Count the lines that include the string "Blender", and give only that number.

>> START Listed entries

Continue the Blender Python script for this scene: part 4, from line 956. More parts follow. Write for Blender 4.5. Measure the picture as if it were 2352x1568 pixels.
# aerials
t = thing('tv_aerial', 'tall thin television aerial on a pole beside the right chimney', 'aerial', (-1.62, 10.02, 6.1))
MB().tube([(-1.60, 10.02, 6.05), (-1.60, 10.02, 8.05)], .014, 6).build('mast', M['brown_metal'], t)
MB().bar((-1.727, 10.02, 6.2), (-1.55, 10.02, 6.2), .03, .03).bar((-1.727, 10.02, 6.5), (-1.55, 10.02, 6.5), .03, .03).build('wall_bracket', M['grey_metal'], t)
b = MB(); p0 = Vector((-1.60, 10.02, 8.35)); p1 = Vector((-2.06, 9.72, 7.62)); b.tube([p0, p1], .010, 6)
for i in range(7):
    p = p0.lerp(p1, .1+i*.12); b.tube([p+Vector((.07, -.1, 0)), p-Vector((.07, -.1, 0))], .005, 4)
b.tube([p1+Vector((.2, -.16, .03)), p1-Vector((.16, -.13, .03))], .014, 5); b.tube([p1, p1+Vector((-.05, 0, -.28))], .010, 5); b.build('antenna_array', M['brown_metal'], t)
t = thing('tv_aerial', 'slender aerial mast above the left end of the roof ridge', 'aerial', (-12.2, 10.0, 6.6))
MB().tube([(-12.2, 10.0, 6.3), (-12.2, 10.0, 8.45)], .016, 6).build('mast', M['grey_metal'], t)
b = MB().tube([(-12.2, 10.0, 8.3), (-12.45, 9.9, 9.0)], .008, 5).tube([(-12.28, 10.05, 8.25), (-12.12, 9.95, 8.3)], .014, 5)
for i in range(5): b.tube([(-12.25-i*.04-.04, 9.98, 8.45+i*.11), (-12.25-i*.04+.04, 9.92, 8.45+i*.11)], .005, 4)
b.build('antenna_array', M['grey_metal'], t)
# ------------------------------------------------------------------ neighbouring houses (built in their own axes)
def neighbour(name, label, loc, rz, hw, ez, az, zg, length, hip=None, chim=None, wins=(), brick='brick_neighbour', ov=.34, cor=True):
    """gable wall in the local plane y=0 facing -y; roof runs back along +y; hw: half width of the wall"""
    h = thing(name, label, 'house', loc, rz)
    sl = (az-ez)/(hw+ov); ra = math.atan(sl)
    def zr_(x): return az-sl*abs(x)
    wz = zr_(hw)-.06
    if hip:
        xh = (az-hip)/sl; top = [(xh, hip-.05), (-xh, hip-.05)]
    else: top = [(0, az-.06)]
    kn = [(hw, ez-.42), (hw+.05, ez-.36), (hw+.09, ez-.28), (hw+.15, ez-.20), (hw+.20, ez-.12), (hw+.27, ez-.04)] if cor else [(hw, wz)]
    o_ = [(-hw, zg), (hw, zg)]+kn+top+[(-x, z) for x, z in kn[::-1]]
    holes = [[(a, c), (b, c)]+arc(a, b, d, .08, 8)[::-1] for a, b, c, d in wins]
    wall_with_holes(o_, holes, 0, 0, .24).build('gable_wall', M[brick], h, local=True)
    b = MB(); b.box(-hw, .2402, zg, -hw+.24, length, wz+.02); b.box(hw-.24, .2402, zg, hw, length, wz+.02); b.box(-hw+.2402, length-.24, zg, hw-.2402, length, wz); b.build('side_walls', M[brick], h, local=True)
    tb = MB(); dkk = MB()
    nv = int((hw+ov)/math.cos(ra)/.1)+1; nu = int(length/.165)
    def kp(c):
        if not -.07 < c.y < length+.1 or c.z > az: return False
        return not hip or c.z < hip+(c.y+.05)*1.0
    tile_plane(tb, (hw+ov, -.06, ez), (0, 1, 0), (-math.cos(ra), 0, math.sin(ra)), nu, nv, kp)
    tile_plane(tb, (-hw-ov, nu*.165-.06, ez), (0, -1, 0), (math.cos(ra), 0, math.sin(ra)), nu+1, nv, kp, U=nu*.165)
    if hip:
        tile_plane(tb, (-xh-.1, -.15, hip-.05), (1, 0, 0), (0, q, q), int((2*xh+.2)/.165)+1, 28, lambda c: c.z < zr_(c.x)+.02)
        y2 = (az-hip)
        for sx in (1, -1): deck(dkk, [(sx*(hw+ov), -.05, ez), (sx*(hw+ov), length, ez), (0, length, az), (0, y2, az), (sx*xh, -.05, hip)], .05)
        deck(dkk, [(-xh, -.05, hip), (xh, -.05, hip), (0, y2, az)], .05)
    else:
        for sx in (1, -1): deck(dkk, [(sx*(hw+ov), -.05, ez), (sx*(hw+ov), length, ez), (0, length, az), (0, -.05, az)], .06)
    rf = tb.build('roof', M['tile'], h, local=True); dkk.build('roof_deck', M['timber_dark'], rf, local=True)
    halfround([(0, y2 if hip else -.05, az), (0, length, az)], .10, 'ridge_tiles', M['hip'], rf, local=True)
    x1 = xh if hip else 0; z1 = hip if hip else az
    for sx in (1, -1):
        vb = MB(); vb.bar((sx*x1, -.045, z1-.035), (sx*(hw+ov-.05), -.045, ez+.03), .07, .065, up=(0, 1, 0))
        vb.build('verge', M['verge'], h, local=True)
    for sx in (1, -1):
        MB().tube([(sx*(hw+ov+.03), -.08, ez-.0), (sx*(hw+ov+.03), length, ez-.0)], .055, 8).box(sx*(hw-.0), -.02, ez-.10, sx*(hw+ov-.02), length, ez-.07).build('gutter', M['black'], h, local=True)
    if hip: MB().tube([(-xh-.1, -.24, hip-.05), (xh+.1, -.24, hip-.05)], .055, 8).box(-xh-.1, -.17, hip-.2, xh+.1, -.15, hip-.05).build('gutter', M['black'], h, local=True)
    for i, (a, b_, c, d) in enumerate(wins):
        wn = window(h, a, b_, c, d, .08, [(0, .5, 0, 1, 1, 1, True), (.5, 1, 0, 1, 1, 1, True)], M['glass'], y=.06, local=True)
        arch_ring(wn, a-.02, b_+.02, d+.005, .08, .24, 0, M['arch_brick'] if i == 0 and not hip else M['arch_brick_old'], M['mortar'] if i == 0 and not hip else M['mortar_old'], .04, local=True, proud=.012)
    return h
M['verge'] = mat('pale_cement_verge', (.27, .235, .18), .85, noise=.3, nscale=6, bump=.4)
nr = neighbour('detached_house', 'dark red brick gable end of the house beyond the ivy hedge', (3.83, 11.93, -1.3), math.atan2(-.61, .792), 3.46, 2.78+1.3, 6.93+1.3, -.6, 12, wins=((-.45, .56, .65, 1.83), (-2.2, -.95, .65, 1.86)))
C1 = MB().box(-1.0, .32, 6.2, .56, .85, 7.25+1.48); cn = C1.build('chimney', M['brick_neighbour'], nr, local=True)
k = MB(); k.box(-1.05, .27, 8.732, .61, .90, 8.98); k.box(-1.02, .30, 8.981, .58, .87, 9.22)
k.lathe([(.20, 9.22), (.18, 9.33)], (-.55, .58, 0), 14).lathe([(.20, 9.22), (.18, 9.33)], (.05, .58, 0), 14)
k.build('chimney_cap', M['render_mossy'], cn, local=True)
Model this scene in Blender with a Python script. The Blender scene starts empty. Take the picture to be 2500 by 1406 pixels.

>> END Listed entries

The reply = 2